Raised Jewish in Mumbai, India’s largest city, Siona Benjamin’s multicultural art sends a message.
The message is often delivered by a woman, colored blue. The blue woman is Benjamin’s icon, the lines inspired by the comics of Benjamin’s youth, the woman existing to explore ancient and modern issues. To some extent, the recurring blue woman represents Benjamin. She is, as Benjamin says, “blue like me.”
Benjamin will visit Milwaukee in mid-June as an artist-in-residence, to coincide with the Jewish Museum Milwaukee exhibit, “Beyond Borders: The Art of Siona Benjamin.”
Blue origins
“I started building these characters, and I started thinking, what shade of brown should I paint?” she recalled. She wound up heading in a different direction.
She thought about how blue is a very Jewish color, in the Israeli flag and tallit.
“A lot of the synagogues in India are painted that kind of blue,” Benjamin said. “There are some Indian gods that are painted a dark blue.”
Benjamin’s blue woman is close in color to the sky and the ocean. “And that kind of made me belong anywhere and everywhere,” said this artist who grew up among Christian, Hindu and Muslim communities.
“So it gave me this neutrality, creating a character that would come from anywhere … and she could belong nowhere.”
Benjamin is fascinated with multiculturalism, a passion reflected in her art and with origins in her upbringing.
“There was a huge tolerance,” she said, referring to growing up in India, among a variety of cultures, and with little to no antisemitism. “Jews were such a micro minority … because we were so small a number that nobody really bothered.”
Benjamin holds a master’s in fine art in painting from Southern Illinois University-Carbondale, Illinois, and has exhibited in the United States, Europe and Asia.
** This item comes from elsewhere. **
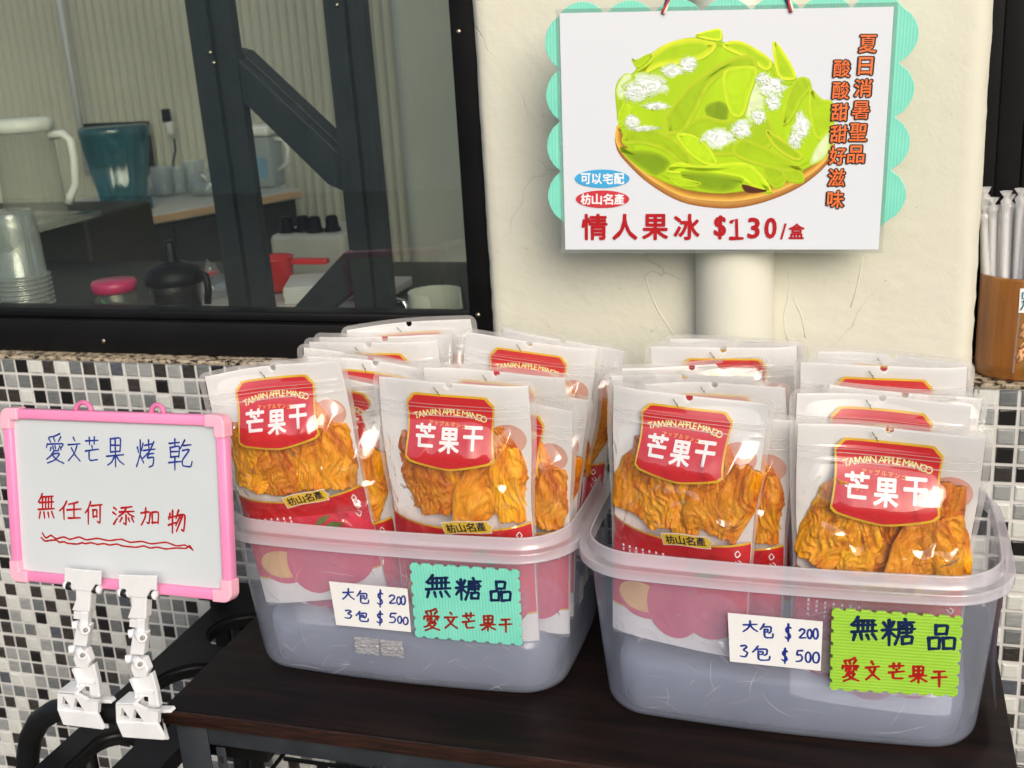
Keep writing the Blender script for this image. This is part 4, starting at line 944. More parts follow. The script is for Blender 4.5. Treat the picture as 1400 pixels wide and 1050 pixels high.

She was awarded a Fulbright Fellowship in 2011 to India, and a second Fulbright fellowship in 2016 to Israel. She’s been covered by The New York Times, The Chicago Tribune, The Jerusalem Post, The Times of Israel and other publications.
In June, she’ll bring her art and its messaging to Milwaukee. She’ll open the “Beyond Borders” exhibit on June 16 with a lecture on her artistic and socio-political motivations. Chalk the Block will be a family-friendly block party, on June 19 and at various locations, including Jewish Museum Milwaukee.